** TASK OBJECTIVE **
Line by line, repeat the data below exactly, beginning at the first line and ending at the line with "SC.camera = cam". Omit pictures.

** RAW DATA **
※
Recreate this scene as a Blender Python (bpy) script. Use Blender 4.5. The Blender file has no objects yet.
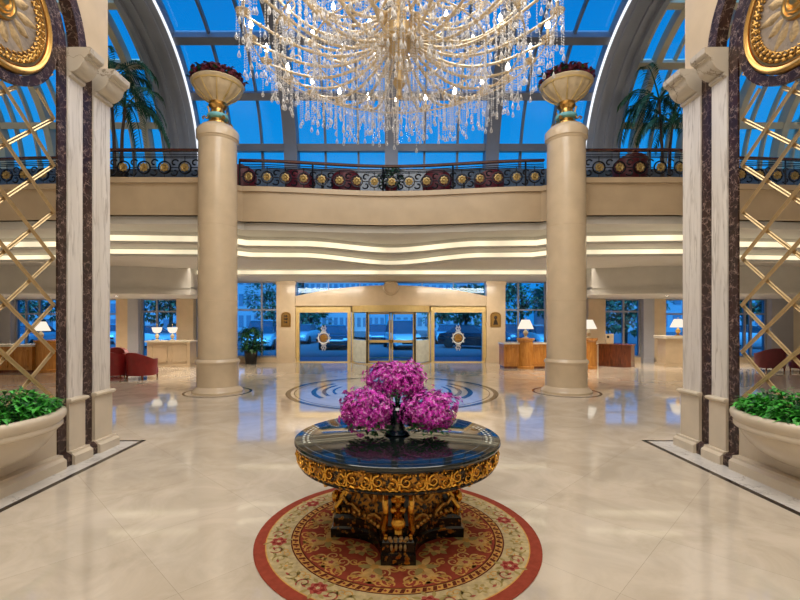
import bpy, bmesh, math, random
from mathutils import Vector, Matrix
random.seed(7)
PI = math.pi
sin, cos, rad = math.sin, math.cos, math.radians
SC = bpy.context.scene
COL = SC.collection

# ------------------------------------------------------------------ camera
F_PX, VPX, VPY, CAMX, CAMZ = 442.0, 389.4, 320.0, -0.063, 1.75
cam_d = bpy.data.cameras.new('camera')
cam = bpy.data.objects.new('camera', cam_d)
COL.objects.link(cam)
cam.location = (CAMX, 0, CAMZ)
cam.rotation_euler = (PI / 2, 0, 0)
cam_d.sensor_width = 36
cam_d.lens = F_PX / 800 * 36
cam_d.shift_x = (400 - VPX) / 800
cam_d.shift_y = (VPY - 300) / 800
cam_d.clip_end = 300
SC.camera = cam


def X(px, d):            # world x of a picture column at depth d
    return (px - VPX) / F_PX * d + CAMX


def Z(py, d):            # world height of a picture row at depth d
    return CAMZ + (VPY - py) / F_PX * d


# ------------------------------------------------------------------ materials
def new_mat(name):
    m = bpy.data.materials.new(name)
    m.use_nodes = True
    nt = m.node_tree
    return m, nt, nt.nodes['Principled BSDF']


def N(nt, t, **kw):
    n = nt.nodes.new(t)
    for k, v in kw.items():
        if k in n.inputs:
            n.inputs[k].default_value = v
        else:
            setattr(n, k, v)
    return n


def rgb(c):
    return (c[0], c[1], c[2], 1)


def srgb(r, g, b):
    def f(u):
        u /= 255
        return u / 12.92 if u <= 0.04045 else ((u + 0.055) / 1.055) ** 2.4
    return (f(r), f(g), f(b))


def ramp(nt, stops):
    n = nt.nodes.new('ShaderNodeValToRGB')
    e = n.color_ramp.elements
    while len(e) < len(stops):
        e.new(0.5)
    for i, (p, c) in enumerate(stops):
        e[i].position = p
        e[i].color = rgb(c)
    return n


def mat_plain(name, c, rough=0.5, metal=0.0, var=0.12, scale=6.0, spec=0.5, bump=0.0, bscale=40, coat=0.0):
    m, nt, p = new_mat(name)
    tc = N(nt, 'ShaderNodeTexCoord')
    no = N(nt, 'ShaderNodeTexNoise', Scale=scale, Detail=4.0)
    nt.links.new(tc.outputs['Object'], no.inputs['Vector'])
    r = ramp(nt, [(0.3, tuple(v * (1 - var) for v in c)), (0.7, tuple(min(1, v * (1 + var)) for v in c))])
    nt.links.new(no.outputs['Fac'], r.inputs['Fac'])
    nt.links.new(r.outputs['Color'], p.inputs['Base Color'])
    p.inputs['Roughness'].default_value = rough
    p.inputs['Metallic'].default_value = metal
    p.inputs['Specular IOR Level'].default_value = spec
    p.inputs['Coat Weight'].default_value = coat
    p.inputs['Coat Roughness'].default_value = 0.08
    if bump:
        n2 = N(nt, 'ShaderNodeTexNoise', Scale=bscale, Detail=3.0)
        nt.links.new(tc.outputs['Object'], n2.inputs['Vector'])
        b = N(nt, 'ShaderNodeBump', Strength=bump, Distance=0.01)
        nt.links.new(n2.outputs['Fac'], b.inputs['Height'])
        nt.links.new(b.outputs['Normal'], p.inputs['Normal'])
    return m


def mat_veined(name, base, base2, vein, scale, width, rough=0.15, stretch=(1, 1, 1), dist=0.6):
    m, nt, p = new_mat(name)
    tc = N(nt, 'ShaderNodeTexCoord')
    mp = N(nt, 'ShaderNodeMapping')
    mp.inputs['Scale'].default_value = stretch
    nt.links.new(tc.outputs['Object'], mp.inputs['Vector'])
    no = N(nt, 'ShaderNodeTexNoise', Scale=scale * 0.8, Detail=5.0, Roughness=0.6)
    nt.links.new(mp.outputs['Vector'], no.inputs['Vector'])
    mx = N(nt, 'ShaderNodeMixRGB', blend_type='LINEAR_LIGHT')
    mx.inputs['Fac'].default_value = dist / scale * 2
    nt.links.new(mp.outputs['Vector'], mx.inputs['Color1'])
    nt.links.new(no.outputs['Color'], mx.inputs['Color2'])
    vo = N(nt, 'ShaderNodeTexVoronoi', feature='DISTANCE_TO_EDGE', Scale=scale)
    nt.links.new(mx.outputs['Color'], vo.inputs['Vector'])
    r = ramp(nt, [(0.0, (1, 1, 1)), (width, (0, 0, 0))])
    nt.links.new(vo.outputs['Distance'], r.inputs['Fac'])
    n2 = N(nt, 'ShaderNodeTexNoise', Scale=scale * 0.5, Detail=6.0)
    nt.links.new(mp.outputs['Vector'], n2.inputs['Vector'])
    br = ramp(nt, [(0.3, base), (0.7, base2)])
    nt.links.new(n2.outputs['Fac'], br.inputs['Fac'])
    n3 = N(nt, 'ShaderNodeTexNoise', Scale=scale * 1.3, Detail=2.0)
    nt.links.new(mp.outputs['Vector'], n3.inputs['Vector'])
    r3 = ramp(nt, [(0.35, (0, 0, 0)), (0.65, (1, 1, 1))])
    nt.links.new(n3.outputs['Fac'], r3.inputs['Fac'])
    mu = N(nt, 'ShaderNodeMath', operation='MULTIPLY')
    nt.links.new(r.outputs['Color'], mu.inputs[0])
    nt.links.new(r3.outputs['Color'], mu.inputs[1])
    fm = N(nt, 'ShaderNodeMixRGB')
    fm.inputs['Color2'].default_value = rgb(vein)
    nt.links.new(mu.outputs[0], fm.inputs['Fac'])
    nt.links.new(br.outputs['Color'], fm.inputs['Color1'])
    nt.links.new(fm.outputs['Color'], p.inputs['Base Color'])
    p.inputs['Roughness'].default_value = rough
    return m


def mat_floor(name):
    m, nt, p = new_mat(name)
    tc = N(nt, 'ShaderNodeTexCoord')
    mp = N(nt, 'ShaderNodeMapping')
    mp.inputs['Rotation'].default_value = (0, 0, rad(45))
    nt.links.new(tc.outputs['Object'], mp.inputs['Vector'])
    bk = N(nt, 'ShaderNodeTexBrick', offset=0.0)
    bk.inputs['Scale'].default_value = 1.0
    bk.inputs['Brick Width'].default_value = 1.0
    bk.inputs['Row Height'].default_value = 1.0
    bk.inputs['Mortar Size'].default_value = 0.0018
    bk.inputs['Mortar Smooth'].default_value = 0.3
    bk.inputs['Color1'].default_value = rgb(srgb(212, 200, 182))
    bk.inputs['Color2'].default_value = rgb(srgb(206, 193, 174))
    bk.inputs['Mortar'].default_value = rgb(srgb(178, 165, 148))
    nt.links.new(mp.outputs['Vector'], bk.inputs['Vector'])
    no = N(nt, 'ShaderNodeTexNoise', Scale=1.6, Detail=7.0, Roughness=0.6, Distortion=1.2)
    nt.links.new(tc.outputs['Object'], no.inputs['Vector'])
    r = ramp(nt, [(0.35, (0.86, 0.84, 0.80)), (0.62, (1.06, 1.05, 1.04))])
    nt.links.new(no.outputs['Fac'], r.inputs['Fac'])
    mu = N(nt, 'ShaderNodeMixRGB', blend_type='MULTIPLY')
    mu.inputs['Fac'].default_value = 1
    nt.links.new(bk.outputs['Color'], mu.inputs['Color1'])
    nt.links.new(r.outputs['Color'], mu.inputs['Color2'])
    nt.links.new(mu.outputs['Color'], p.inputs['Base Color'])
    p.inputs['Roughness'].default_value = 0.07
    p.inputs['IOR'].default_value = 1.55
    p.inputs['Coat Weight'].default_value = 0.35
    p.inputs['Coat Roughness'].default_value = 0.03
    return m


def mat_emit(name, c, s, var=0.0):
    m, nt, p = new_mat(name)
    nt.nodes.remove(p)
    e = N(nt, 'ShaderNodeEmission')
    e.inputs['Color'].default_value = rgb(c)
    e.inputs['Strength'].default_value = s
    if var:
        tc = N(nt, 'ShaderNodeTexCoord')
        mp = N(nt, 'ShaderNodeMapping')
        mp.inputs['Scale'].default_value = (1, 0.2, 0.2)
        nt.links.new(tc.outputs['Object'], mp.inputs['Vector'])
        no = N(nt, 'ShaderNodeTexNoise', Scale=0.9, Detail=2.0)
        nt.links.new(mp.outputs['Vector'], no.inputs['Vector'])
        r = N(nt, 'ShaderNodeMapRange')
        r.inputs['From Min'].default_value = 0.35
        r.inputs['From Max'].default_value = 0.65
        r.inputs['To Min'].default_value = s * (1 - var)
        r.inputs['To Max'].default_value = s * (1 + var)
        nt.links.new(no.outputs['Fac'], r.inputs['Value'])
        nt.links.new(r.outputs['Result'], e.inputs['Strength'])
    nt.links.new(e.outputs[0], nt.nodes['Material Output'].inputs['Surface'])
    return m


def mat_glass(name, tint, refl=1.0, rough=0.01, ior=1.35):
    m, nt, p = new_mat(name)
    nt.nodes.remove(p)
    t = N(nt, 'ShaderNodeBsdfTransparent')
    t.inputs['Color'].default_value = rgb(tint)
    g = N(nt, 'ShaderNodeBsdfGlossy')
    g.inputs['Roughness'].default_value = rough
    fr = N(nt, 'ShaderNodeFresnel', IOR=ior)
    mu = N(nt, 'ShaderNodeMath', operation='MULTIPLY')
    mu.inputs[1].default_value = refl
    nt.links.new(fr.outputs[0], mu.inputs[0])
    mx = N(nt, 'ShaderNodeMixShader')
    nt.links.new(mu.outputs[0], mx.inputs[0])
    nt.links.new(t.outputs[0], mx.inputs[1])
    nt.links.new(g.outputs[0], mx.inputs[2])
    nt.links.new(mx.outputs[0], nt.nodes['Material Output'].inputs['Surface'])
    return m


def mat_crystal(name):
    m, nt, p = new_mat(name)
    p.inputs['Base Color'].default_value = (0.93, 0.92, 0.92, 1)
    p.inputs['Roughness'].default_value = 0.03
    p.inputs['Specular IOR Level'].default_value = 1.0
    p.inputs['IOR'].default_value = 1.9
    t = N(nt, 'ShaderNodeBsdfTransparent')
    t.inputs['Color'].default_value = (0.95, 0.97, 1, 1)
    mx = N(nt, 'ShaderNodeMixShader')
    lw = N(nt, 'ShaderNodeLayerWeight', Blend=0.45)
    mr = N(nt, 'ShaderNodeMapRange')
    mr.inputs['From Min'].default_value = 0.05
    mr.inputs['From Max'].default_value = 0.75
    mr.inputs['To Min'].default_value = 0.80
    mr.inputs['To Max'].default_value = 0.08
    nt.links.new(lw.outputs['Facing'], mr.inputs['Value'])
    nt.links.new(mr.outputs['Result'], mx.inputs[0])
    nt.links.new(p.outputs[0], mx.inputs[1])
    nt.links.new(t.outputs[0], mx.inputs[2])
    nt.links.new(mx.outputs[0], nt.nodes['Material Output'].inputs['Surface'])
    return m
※
** TASK OUTPUT **
Recreate this scene as a Blender Python (bpy) script. Use Blender 4.5. The Blender file has no objects yet.
import bpy, bmesh, math, random
from mathutils import Vector, Matrix
random.seed(7)
PI = math.pi
sin, cos, rad = math.sin, math.cos, math.radians
SC = bpy.context.scene
COL = SC.collection

# ------------------------------------------------------------------ camera
F_PX, VPX, VPY, CAMX, CAMZ = 442.0, 389.4, 320.0, -0.063, 1.75
cam_d = bpy.data.cameras.new('camera')
cam = bpy.data.objects.new('camera', cam_d)
COL.objects.link(cam)
cam.location = (CAMX, 0, CAMZ)
cam.rotation_euler = (PI / 2, 0, 0)
cam_d.sensor_width = 36
cam_d.lens = F_PX / 800 * 36
cam_d.shift_x = (400 - VPX) / 800
cam_d.shift_y = (VPY - 300) / 800
cam_d.clip_end = 300
SC.camera = cam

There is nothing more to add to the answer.